The Air Chief also said there was no standard operating procedures to
respond to phoned-in reports of incursions by hostile aircraft.
The Role of Landscaping in Counterterrorism:
Trees by the OBL compound's boundary wall were cut down prior to the
raid, leading some to suspect that covert CIA ground support agents did
so to clear the approach for helicopters. Other reports said that
OBL himself wanted them cut down to "prevent snoopers using them as
cover." The
Pakistani government believes a third theory, that a local landowner had
them cut down and sold to pay school fees for her children. (p. 171,
¶387)
If You See Something, You Must Say Something: The
Director General Military Intelligence (DG MI) felt "there ought to be a
law requiring the public to inform law enforcement authorities about
unusual happenings." (p. 186, ¶433)
I Want to Believe:
Later, when asked about the possibility that bin Laden and his network
were helped by rogue elments in the intelligence community, "The DG MI
replied that 'there are no rogue elements in the intelligence
establishment.' That was reassuring if not entirely convincing."
(p. 188, ¶439)
I Blame Obama: The Commission on the DG MI's assertion that
if a terrorist is willing to sacrifice his life, he can't be stopped.
"This, of course, is simply inaccurate. Suicide bombers may cause
considerable loss of life, but in general do not have a high rate of
success against VIP targets. Otherwise, people like President Obama
should be long dead." (p. 190, ¶446)
On Waterboarding, Dryly:
"While under detention in Pakistan, '[Khalid Shaikh Mohammad] was ill
and did not divulge any information regarding OBL's location.' (He was
reportedly "water boarded" almost 200 times by the CIA, which apparently
had less concern for the state of his health.)" (p. 195, ¶459)
Because It's Worked So Well for the US:
To combat the problem of intelligence sharing and stovepiping, "In the
US, after 9/11, the Homeland Security Department (HSD) was established
and all 17 security agencies were required to report to it. They all sat
under one roof and met three times a day. Something like this was
required in Pakistan." (p. 239, ¶582)
We Don't Think You're Completely Incompetent:
On the remarks by Pakistan's Ambassador to the UK, who initially
claimed the ISI and CIA worked together to trap OBL, then reversed
himself: "Seldom has a High Commissioner made a more dishonest or absurd
statement... The High Commissioner is an experienced diplomat... That
is why, it is difficult for the Commission to dismiss his first
statement as the utterance of a complete incompetent." (p. 249, ¶604)

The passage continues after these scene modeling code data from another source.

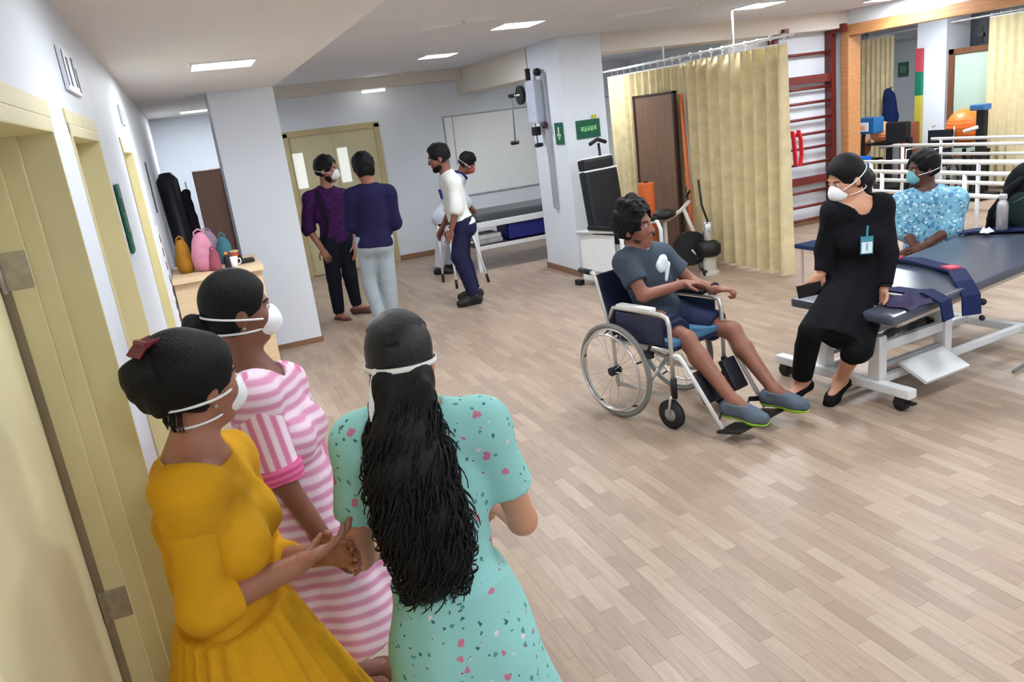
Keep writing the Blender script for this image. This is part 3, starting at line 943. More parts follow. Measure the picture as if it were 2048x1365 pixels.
panel(2.92, 6.6, ZC, 'largest bright panel in the grey ceiling, above the middle of the hall')
panel(2.90, 8.85, ZC, 'light panel in the grey ceiling, before the double door', glow=M_GLOW2)
panel(5.55, 6.65, ZC, 'light panel in the grey ceiling, in front of the curtain rail')
panel(7.65, 7.0, ZC, 'light panel at the ceiling edge above the timber frame')
for x, y, w_ in ((2.9, 4.3, 'over the wheelchair'), (2.9, 2.0, 'over the empty floor before the treatment table'), (2.9, -0.3, 'behind the viewer over open floor'), (5.55, 4.35, 'over the far end of the treatment table'),
                (5.55, 2.0, 'right of the treatment table'), (5.55, -0.3, 'at the back corner of the hall'), (7.6, 3.0, 'by the right wall')):
    panel(x, y, ZC, 'ceiling light panel outside the picture, ' + w_, glow=M_GLOW2 if (x, y) == (5.55, 2.0) else None)
panel(4.78, 9.2, 2.53, 'light panel in the bay behind the curtain', 0.4, 0.4, M_GLOW2)
panel(9.8, 6.2, ZC, 'unseen light panel added for the stand-in mirror room, nearer its front', 0.5, 0.5)  # unseen lamp, added only to light the stand-in room
panel(9.8, 8.6, ZC, 'unseen light panel added for the stand-in mirror room, nearer its back', 0.5, 0.5)  # second added lamp for the stand-in room, also unseen
t = thing('tube_light', 'short white tube light on the wall above the double door', 'light', (2.66, 11.18, 2.47))
obj('lamp_housing', box((2.48, 11.165, 2.475), (2.84, 11.2, 2.5), 0.004), M_WHITE, t)
obj('lamp_tube', tube([(2.5, 11.17, 2.46), (2.82, 11.17, 2.46)], 0.014, 10), mat('tube_glow', (255, 252, 245), 0.4, var=0, emit=8), t)
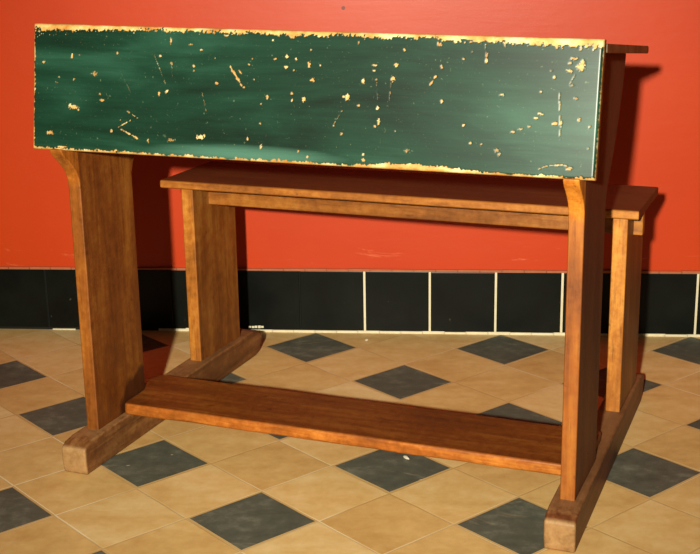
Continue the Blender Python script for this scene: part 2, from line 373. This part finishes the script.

But It Was Okay, Otherwise?
On a Ministry of Foreign Affairs press release issued after the raid:
"The above statement was truly shameful. It twisted and turned and went
through all the convolutions of an acrobat to avoid explicitly
condemning the US action and the violation of Pakistan's sovereignty,
independence and territorial integrity. Indeed, the statement actually
supported the American action by suggesting it achieved a common
purpose. The statement dripped with confusion, fear, hypocrisy, deceit
and insincerity." (p. 252, ¶609)
And Now for Noam Chomsky: The noted linguist and activist appears in the first of five paragraphs. (p. 259, ¶631)
Tell Us How You Really Feel:
The commission refers to American private security contractor
Raymond Davis,
arrested for killing two Pakistani men he said were armed and
threatening him, as "privately hired hitmen, goon thug" and "killer
goon." (p. 266, ¶648)
No Facepalm Big Enough: In the Commissions findings on why
no one noticed or investigated OBL's odd compound: "The extent of
incompetence, to put it mildly, was astounding, if not unbelievable."
(p. 282, ¶692)
We Know You're Stupid, But Are You an Accomplice?
On whether Pakistani intelligence or government was complicit:
"Culpable negligence and incompetence at almost all levels of government
can more or less be conclusively established by the testimonies of
witnesses contained in this report. But connivance, collaboration and
cooperation at some levels cannot be entirely discounted." (p. 287,
¶703)
The US as Unseen Enemy: Why did the possibility of
unilateral US action come as a complete surprise? "The Pakistani
military and political leadership displayed a degree of incompetence and
irresponsibility that was truly breathtaking and indeed culpable." (p.
291, ¶710)
The US as Existential Threat: On being unable to
stop a US incursion similar to the May 2 raid: "Submission to a
military threat or military aggression from a militarily superior power
without military resistance, whatever the military costs, has
existential implication for Pakistan." (p. 292, ¶712)
Never Attribute to Malice:
On why the ISI and others missed both the OBL and CIA support networks
on the ground: "It was probably more a case of negligence, inefficiency
and incompetence rather than complicity." (p. 299, ¶728)
We Failed to Recognize Your Pathology: On the May 2
raid as a major failure to protect Pakistan: The government failed to be
aware of the "increasingly criminal and pathological nature of US
policies," leading to "the greatest humiliation visited upon the country
since its break-up in 1971" [when Bangladesh declared independence] (p.
301, ¶733)
The idea of the raid as a national humiliation
for Pakistan, and the theme of the US "stabbing Pakistan in the back",
recurs throughout the report.
The Rule, Not the Exception: On systemic failures in governance allowing
lower-level incompetence that led to national tragedy: "May 2, 2011 was
not a stand-alone failure. It did not represent an exception to the
rule. It was the rule." (p. 305, ¶744)
Fences -- yes. Minefields -- no:
The commission recommended several actions to strengthen border
security. Besides stronger border controls throughout Pakistan to track
the passage of foreign NGO employees, they also recommended increasing
security on the border with Afghanistan. However, minefields were
specifically recommended against. (p. 331, ¶783)
As a
whole, the recommendations advocate for a series of broad measures to
revamp the bureaucracy, eliminate corruption, redefine civil-military
relations, and generally improve civilian governance and institutions.
Although I am not an expert in Pakistani internal politics,
implementation of these recommendations seems unlikely.